Likewise, Hamlet’s dear friend, Horatio, also decides on suicide as he comforts the dying Prince: “I am more an antique Roman than a Dane,” Horatio says, as he takes the cup of poison that was meant for Hamlet—just as Eros applies the sword meant for Antony. “Here’s yet some liquor left” (5.2.343-44). But Hamlet stops him and demands that he live to tell his story.

Thus, all throughout the play in Hamlet, the dramatist draws parallels to the events of Rome surrounding Brutus’s assassination of Julius Caesar.

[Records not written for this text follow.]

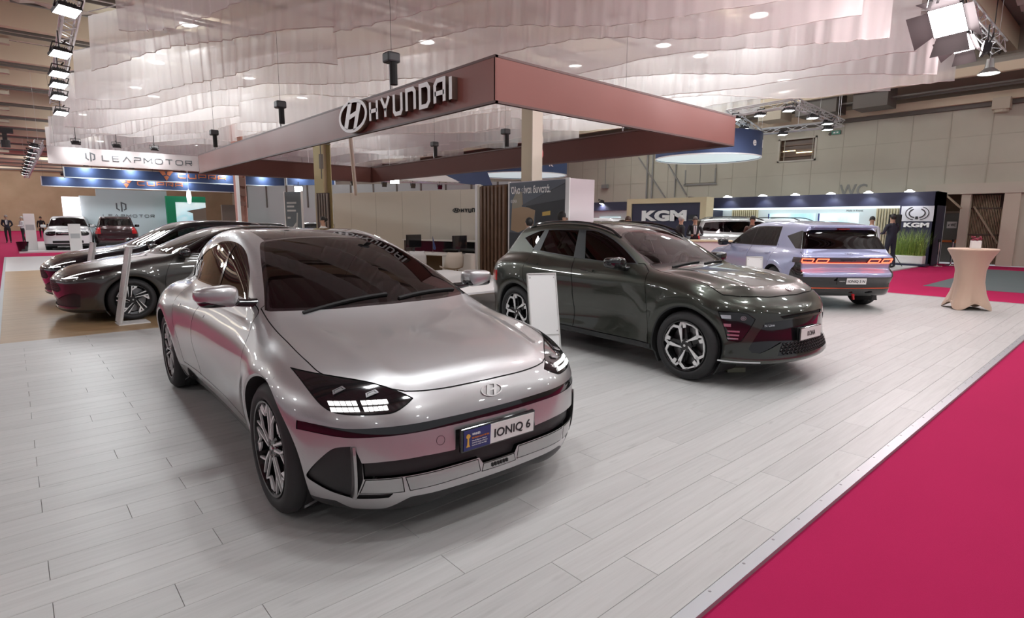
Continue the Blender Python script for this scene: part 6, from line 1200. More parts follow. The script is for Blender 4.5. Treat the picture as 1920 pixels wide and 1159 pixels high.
SCm = NT('screen_sky'); tc = SCm.n('TexCoord'); nz = SCm.n('TexNoise', {0: tc.outputs['Object'], 'Scale': 1.1, 'Detail': 5.0, 'Distortion': .6}); c = SCm.ramp(nz.outputs[0], [(.3, (.35, .58, .66)), (.5, (.62, .82, .86)), (.7, (.85, .95, .95))]); SCm.l(c, SCm.b.inputs['Base Color']); SCm.l(c, SCm.b.inputs['Emission Color']); SCm.b.inputs['Emission Strength'].default_value = .55
for y0, y1 in ((2.9, 4.5), (4.62, 6.7)): s_ = kp('wall_screen', (1.24, y0, .9), (1.3, y1, 1.95), SCm.m); kp('screen_edge', (1.235, y1-.06, .9), (1.25, y1, 1.95), pm('edge_indigo', (.05, .05, .22), .4), s_)
text_mesh('Made in Korea', .07, frame(Vector((1.29, 3.4, 2.03)), (0, -1, 0), (0, 0, 1)), M_INK, kg, width=.62)
for k, y in enumerate((.8, 2.15, 3.5, 4.9, 6.3, 7.95)):
    b = MB(); b.bar((25.1, 5.45+y, 2.76), (25.5, 5.45+y, 2.72), .03); b.lathe([(.06, .07), (.10, .03), (.17, .0), (.15, -.01), (.001, -.01)], 14, Matrix.Translation((25.05, 5.45+y, 2.70))); o = b.make('fascia_lamp', pm('fascia_glow', (1, 1, 1), .4, emit=(.92, .96, 1), es=7)); tag(o, '%s small round lamp from the right on the dark-blue stand fascia' % ORD[k], 'lamp', 'lamps on the dark-blue fascia')
    l = bpy.data.lights.new('lamp_light', 'SPOT'); l.energy = 28; l.spot_size = radians(110); l.spot_blend = .6; l.color = (.85, .92, 1); l.shadow_soft_size = .08; lo = bpy.data.objects.new('lamp_light', l); COL.objects.link(lo); lo.location = (25.05, 5.45+y, 2.66); lo.rotation_euler = (0, radians(-25), 0)
po_ = empty('name_portal', (22.0, 12.67, 0), 0, 'timber-framed dark portal with large white raised letters', 'portal')
for nm, a, c, mt in (('portal_frame', (0, 0, 0), (.6, .28, 2.60), M_TIMBER), ('portal_frame', (0, 3.85, 0), (.6, 4.1, 2.60), M_TIMBER), ('portal_frame', (0, .28, 2.38), (.6, 3.85, 2.60), M_TIMBER), ('portal_panel', (.08, .28, 0), (.5, 3.85, 2.38), M_NAVY)): b = MB(); b.bb(a, c); b.make(nm, mt, po_)
text_mesh('KGM', .44, frame(Vector((.06, 3.26, 1.62)), (0, -1, 0), (0, 0, 1)), M_PLATEWHITE, po_, 'raised_letters', width=2.32, d=.06, bold=.032)
b = MB(); b.bb((.04, .45, 1.62), (.08, .85, 1.86)); b.make('small_screen', M_GLOSSBLACK, po_)
sw = empty('side_wall', (22.2, 16.9, 0), 0, 'white and navy wall of the dark-blue stand left of the portal', 'wall')
for nm, a, c, mt in (('fascia', (0, 0, 2.1), (.4, 3.2, 2.5), M_NAVY), ('back_panel', (.3, 0, 0), (.36, 3.2, 2.1), M_STANDWHITE), ('wall_screen', (.26, .6, 1.2), (.3, 1.9, 1.8), SCm.m)): b = MB(); b.bb(a, c); b.make(nm, mt, sw)
o = flood((22.12, 18.4, 2.42), (21.6, 18.4, 0), 'small lamp on the navy fascia left of the portal', size=(.2, .2), power=15, group=None)
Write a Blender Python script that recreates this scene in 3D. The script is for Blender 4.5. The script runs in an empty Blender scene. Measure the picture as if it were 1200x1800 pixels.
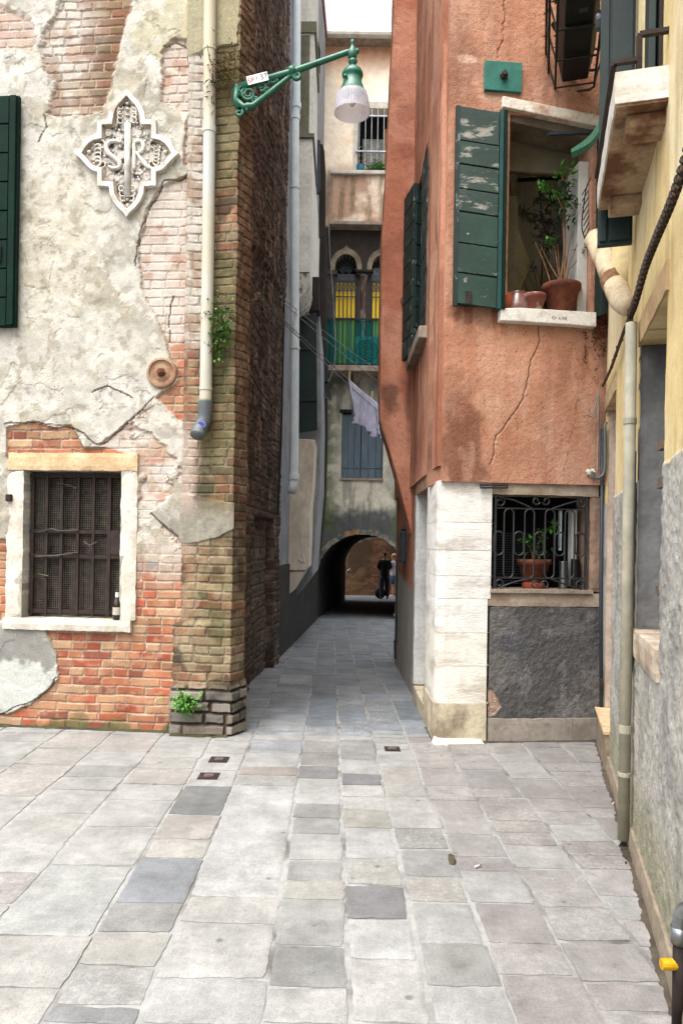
import bpy, bmesh, math, random
import numpy as np
from mathutils import Vector, Matrix
R = math.radians
random.seed(7)
scn = bpy.context.scene
COL = scn.collection

# ------------------------------------------------------------------ survey
FOC, CX, CY, EYE, ROLL = 1300.0, 600.0, 955.0, 1.47, R(0.9)
cR, sR = math.cos(ROLL), math.sin(ROLL)
SLOPE, D0 = 0.0265, 5.6
def gz(d): return -SLOPE*max(0.0, d-D0)
def ray(px, py):
    dx, dy = px-CX, py-CY
    return (dx*cR+dy*sR)/FOC, -(-dx*sR+dy*cR)/FOC
def at(px, py, d):
    a, b = ray(px, py); return Vector((a*d, d, EYE+b*d))
def gnd(px, py):
    a, b = ray(px, py); d = EYE/(-b)
    if d > D0: d = (EYE-SLOPE*D0)/(-b-SLOPE)
    return Vector((a*d, d, gz(d)))
class Frame:
    """a wall plane: O foot point, U along the wall, N outwards"""
    def __init__(s, x0, y0, x1, y1, n):
        s.O = Vector((x0, y0, 0)); s.U = Vector((x1-x0, y1-y0, 0)).normalized(); s.N = Vector((n[0], n[1], 0))
        s.N = (s.N-s.U*s.N.dot(s.U)).normalized(); s.Z = Vector((0, 0, 1))
    def p(s, u, v, n=0): return s.O+s.U*u+s.Z*v+s.N*n
    def q(s, px, py, off=0):
        a, b = ray(px, py); dr = Vector((a, 1, b)); c = Vector((0, 0, EYE)); o = s.O+s.N*off
        t = (o-c).dot(s.N)/dr.dot(s.N); w = c+dr*t-o
        return w.dot(s.U), w.z
FA = Frame(-2.655, 5.80, -1.29, 5.675, (0, -1))
FP = Frame(-1.27, 5.60, -.828, 5.586, (0, -1))
FO = Frame(.734, 5.534, 1.98, 5.654, (0, -1))
FS = Frame(.734, 5.534, .734, 9.0, (-1, 0))
FY = Frame(2.0, 5.655, 1.171, 2.572, (-1, 0))
FR = Frame(0, 17.2, 1, 17.2, (0, -1))
FL = Frame(-.93, 7.3, -.544, 16.5, (1, 0))

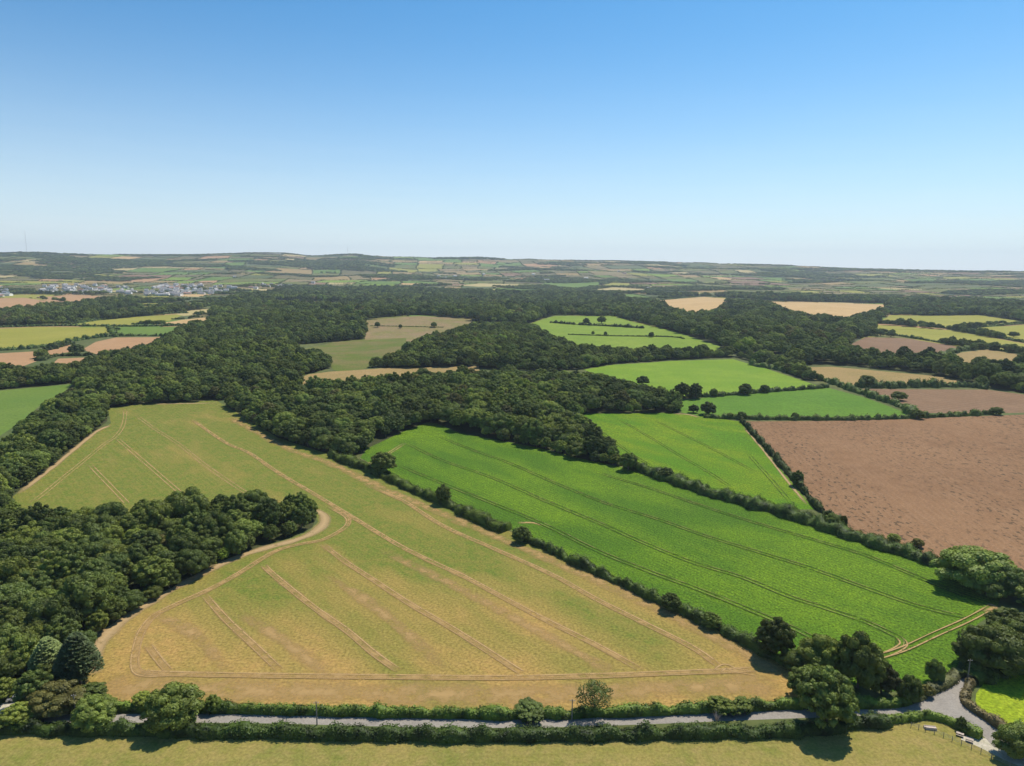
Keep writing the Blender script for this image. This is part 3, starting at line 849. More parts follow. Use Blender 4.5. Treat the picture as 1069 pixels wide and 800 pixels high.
# ------------------------------------------------------------------ geometry-node scatter for the uncountable woodland
def scatter(name, pts, label, cat):
    me = bpy.data.meshes.new(name); n = len(pts)
    me.vertices.add(n)
    co = np.array([(p[0], p[1], H(p[0], p[1]) - .1) for p in pts], dtype=np.float32); me.vertices.foreach_set('co', co.ravel())
    keys = sorted(SRC)
    byt = {}
    for i, k in enumerate(keys): byt.setdefault(k[1], []).append(i)
    idx = np.array([random.choice(byt[p[4]]) for p in pts], dtype=np.int32)
    a = me.attributes.new('pick', 'INT', 'POINT'); a.data.foreach_set('value', idx)
    a = me.attributes.new('size', 'FLOAT_VECTOR', 'POINT')
    a.data.foreach_set('vector', np.array([(p[2], p[2], p[3]) for p in pts], dtype=np.float32).ravel())
    a = me.attributes.new('turn', 'FLOAT_VECTOR', 'POINT')
    rot = np.zeros((n, 3), dtype=np.float32); rot[:, 2] = rng.uniform(0, 6.28, n); a.data.foreach_set('vector', rot.ravel())
    o = link(name, me)
    ng = bpy.data.node_groups.new(name, 'GeometryNodeTree')
    ng.interface.new_socket('Geometry', in_out='INPUT', socket_type='NodeSocketGeometry')
    ng.interface.new_socket('Geometry', in_out='OUTPUT', socket_type='NodeSocketGeometry')
    gi = ng.nodes.new('NodeGroupInput'); go = ng.nodes.new('NodeGroupOutput')
    mp = ng.nodes.new('GeometryNodeMeshToPoints'); ng.links.new(gi.outputs[0], mp.inputs[0])
    iop = ng.nodes.new('GeometryNodeInstanceOnPoints'); ng.links.new(mp.outputs[0], iop.inputs['Points'])
    jn = ng.nodes.new('GeometryNodeJoinGeometry')
    for k in reversed(keys):
        oi = ng.nodes.new('GeometryNodeObjectInfo'); oi.transform_space = 'ORIGINAL'
        oi.inputs['Object'].default_value = SRC[k]; oi.inputs['As Instance'].default_value = True
        ng.links.new(oi.outputs['Geometry'], jn.inputs[0])
    ng.links.new(jn.outputs[0], iop.inputs['Instance']); iop.inputs['Pick Instance'].default_value = True
    def att(nm, dt):
        q = ng.nodes.new('GeometryNodeInputNamedAttribute'); q.data_type = dt; q.inputs['Name'].default_value = nm; return q.outputs['Attribute']
    ng.links.new(att('pick', 'INT'), iop.inputs['Instance Index'])
    ng.links.new(att('turn', 'FLOAT_VECTOR'), iop.inputs['Rotation'])
    ng.links.new(att('size', 'FLOAT_VECTOR'), iop.inputs['Scale'])
    ng.links.new(iop.outputs[0], go.inputs[0])
    md = o.modifiers.new('scatter', 'NODES'); md.node_group = ng
    tag(o, label, cat, kind='stuff')
    return o
scatter('woodland', stuff, 'dark green woods, copses and hedgerow trees spreading over the far country to the skyline', 'woodland')

# ------------------------------------------------------------------ hedges
def hedge(px, h, w, label, mat='hedge', world=None, name='hedge', lump=.35, gap=None, cat='hedge', group=None):
    P = catmull(world or WL(px), 5); w = w * (1.05 if mat != 'hedge' or 'road' in label else 1.75); h = h * (1.0 if mat != 'hedge' or 'road' in label else 1.15); lump = lump * 1.3
    L = [0]
    for a, b in zip(P, P[1:]): L.append(L[-1] + math.dist(a, b))
    D = sum(math.hypot(*p) for p in P) / len(P)
    ls = max(.30, D / 1150)
    n = int(min(60000, L[-1] * (w + 2 * h) / (ls * ls) * .62))
    g = np.random.default_rng(abs(hash(label)) % 2**31 if False else int(sum(ord(c) * (i + 1) for i, c in enumerate(label))))
    s = g.uniform(0, L[-1], n)
    Pa = np.array(P); La = np.array(L)
    cx = np.interp(s, La, Pa[:, 0]); cy = np.interp(s, La, Pa[:, 1])
    e = .5
    tx = np.interp(np.minimum(s + e, L[-1]), La, Pa[:, 0]) - np.interp(np.maximum(s - e, 0), La, Pa[:, 0])
    ty = np.interp(np.minimum(s + e, L[-1]), La, Pa[:, 1]) - np.interp(np.maximum(s - e, 0), La, Pa[:, 1])
    tl = np.hypot(tx, ty) + 1e-9; nx, ny = -ty / tl, tx / tl
    seed = g.uniform(0, 100)
    ks = np.arange(0, L[-1] + 1.5, 1.0)
    nh = np.array([1 + lump * 1.5 * noise.noise(Vector((q / 4.5, seed, 0))) + lump * noise.noise(Vector((q / 1.7, seed, 7))) + lump * 1.6 * max(0, noise.noise(Vector((q / 9.0, seed, 17))) - .1) for q in ks])
    nw = np.array([1 + lump * .9 * noise.noise(Vector((q / 3.5, seed, 3))) + lump * 1.4 * max(-.2, noise.noise(Vector((q / 9.0, seed, 17)))) for q in ks])
    no = np.array([.25 * w * noise.noise(Vector((q / 8.0, seed, 30))) for q in ks])
    th = g.uniform(0, math.pi, n)
    hh = h * np.interp(s, ks, nh); ww = w * np.interp(s, ks, nw) / 2; oo = np.interp(s, ks, no)
    ru = g.uniform(.82, 1.08, n)
    c_, s_ = np.cos(th), np.sin(th)
    u = np.sign(c_) * np.abs(c_) ** .6 * ww * ru + oo; v = np.abs(s_) ** .7 * hh * ru
    zb = np.array([H(a, b) for a, b in P]); z0 = np.interp(s, La, zb)
    Q = np.stack([cx + nx * u, cy + ny * u, z0 + v], axis=1)
    NN = np.stack([nx * c_, ny * c_, s_ + .2], axis=1)
    V, Fc = leaf_quads(Q, NN, ls * .9, g)
    # dark solid heart of stems and leaves
    m_ = len(ks); prof = [(-.85, 0), (-.8, .55), (-.4, .86), (.4, .86), (.8, .55), (.85, 0)]
    ccx = np.interp(ks, La, Pa[:, 0]); ccy = np.interp(ks, La, Pa[:, 1]); cz = np.interp(ks, La, zb)
    tx = np.gradient(ccx); ty = np.gradient(ccy); tl = np.hypot(tx, ty) + 1e-9; nx2, ny2 = -ty / tl, tx / tl
    CV = []
    for (pu, pv) in prof:
        uu = pu * w / 2 * nw + no; vv = pv * h * nh - (.2 if pv == 0 else 0)
        CV.append(np.stack([ccx + nx2 * uu, ccy + ny2 * uu, cz + vv], axis=1))
    CV = np.stack(CV, axis=1).reshape(-1, 3); k = len(prof)
    CF = [(i * k + j, i * k + j + 1, (i + 1) * k + j + 1, (i + 1) * k + j) for i in range(m_ - 1) for j in range(k - 1)]
    A = np.concatenate([CV, V]); B = np.concatenate([np.array(CF), Fc + len(CV)])
    # object origin at the hedge's first point
    ox, oy = P[0]; oz = H(ox, oy); A = A - np.array([ox, oy, oz])
    me = mesh_np(name, A, B, [M[mat]])
    o = link(name, me, None, (ox, oy, oz))
    tag(o, label, cat, group); return o

HF = 'hedge_far'
hedge([(100,741),(200,741.5),(330,745),(430,747),(520,748.5),(640,746.5),(760,741),(835,738)], 2.3, 2.6, 'long clipped hedge along the far side of the road, below the big tan field')
hedge([(-260,762),(-60,764),(0,763),(130,765),(260,767),(400,770),(520,771),(640,769.5),(760,768),(850,765),(905,757),(925,754)], 2.6, 3.6, 'thick leafy hedge between the road and the grazed foreground pasture')
hedge([(922,755),(945,751.5),(968,750),(985,753),(1003,760.5),(1024,770.5)], 1.7, 2.2, 'low hedge curving round the pasture side of the road junction', lump=.4)
hedge([(885,737),(920,737.5),(948,733)], 2.4, 2.6, 'short trimmed hedge between the big roadside tree and the junction')
hedge([(948,732),(965,725),(985,714),(1003,703)], 1.5, 3.0, 'low rough scrub on the bank left of the lane leading up from the junction', mat='bracken', name='bank_scrub', cat='scrub')
hedge([(345,477),(385,491),(410,502),(440,516),(475,531),(505,546),(528,555)], 2.7, 3.4, 'dark hedge running from the central wood down between the tan and green fields')
hedge([(537,558),(600,588),(640,606),(700,634),(760,662),(800,684),(838,702),(852,712)], 2.8, 3.8, 'dark hedge continuing below the gap, down to the roadside trees', lump=.5)
hedge([(656,487),(700,502),(740,516),(800,532),(860,551),(905,567),(945,579),(978,590)], 3.2, 5.0, 'thick hedge between the green crop field and the triangular and brown fields', lump=.5)
hedge([(774,440),(803,472),(833,507),(853,530),(880,549)], 2.6, 3.0, 'hedge climbing between the triangular green field and the brown field', mat=HF, lump=.6)
hedge([(735,436),(775,437.5),(870,438.5),(940,437),(1010,434),(1035,432)], 2.8, 4.0, 'long hedge along the top of the speckled brown field', mat=HF, lump=.6)
hedge([(785,381),(815,387),(861,398),(883,406),(915,416.5),(942,426),(952,433)], 3.2, 6.0, 'bushy hedge slanting down the right end of the green pastures', mat=HF, lump=.7)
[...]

[1] See Judith Mossman, “Henry V and Plutarch’s Alexander,” Shakespeare Quarterly, 45.1, (1994): 57-73 or Ronald S. Berman, “Shakespeare’s Alexander: Henry V” College English, 23.7 (1962): 532-539

[2] Harold C. Goddard, The Meaning of Shakespeare (Chicago: University of Chicago Press, 1951, reprint 2009), 339

3 thoughts on “34. Hamlet as Brutus, Polonius as Caesar, & a Burial in Hugger-Mugger

  1. You say, “Hugger-mugger is a peculiar Northern phrase,” but it was used earler than North – the late middle ages.
    Origin – early 16th century (in hugger-mugger (sense 2 of the noun)): probably related to huddle and to dialect mucker ‘hoard money, conceal’. This is one of a number of similar formations from late Middle English to the 16th century, including hucker-mucker and hudder-mudder, with the basic sense ‘secrecy, concealment’.
    Definitions from Oxford Languages

    1. Yes, by “peculiar,” I mean “rare” not “unique.” It is true that other writers also used “hugger mugger,” but of course no one other than North and Shakespeare have have used the phrase to refer to a secret and rushed burial–an act that might incite a rebellion among the people. What is more, North’s “Plutarch” is referring to the burial of Julius Caesar; “Hamlet” to the burial of Polonius –and Polonius notes that he had played the part of Julius Caesar in which he was stabbed in the capitol. This leaves little doubt about the provenance of the allusion.